Changes to the tax code could have serious implications for your financial plan. While it’s prudent to explore your planning options, you still need to focus on the fundamentals and what makes sense for your unique circumstances.

Paul Chmielewski

For example, individuals who could have an estate tax problem as of 2026 might want to consider their available planning options now. However, Paul Chmielewski, who oversees Centralized Estate Services for Cerity Partners, strikes a cautionary note. “In 2012, everybody was concerned that the estate tax exemption was going to decrease from $5 million to $1 million.

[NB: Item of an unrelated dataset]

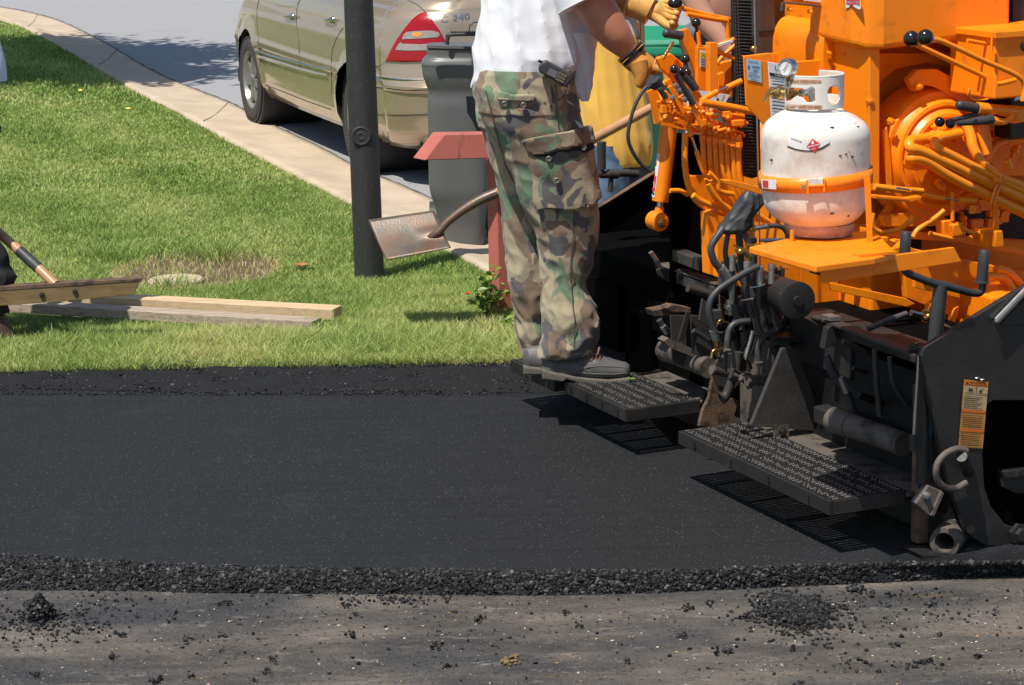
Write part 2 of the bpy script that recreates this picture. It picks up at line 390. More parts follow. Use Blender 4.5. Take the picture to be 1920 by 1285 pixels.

People made a lot of planning decisions out of fear that they came to regret because, of course, the opposing sides made a deal, and rates stayed at $5 million after all.”

What to Do Instead of Worrying

No one wants to be caught flat-footed in the event of seismic change, but how do you find the middle ground between complacency and overreaction? The key is to cut through the noise and focus on what’s appropriate for you. “If you’re concerned about changes to the estate tax exemption, and you can afford to gift, go ahead and gift,” advises Chmielewski. “But run the numbers and make sure it makes sense for you first.”

Michelle Soto, CDFA®, CFP®

Michelle Soto, CDFA®, CFP® says, “An election creates a sense of urgency because of fears about changes to rules and regulations. However, there’s a complex decision tree that you need to go through before acting. If you’re afraid that income tax rates are going up, perhaps you should do a Roth conversion. But does that even make sense in the first place? Are you retired already, and does the math still pencil out?”

“As advisors, our opportunity is to provide balance and perspective for our clients,” Soto concludes. “I want to reassure them that no matter what happens, I am running the numbers and doing what makes sense to keep their financial plans on track.”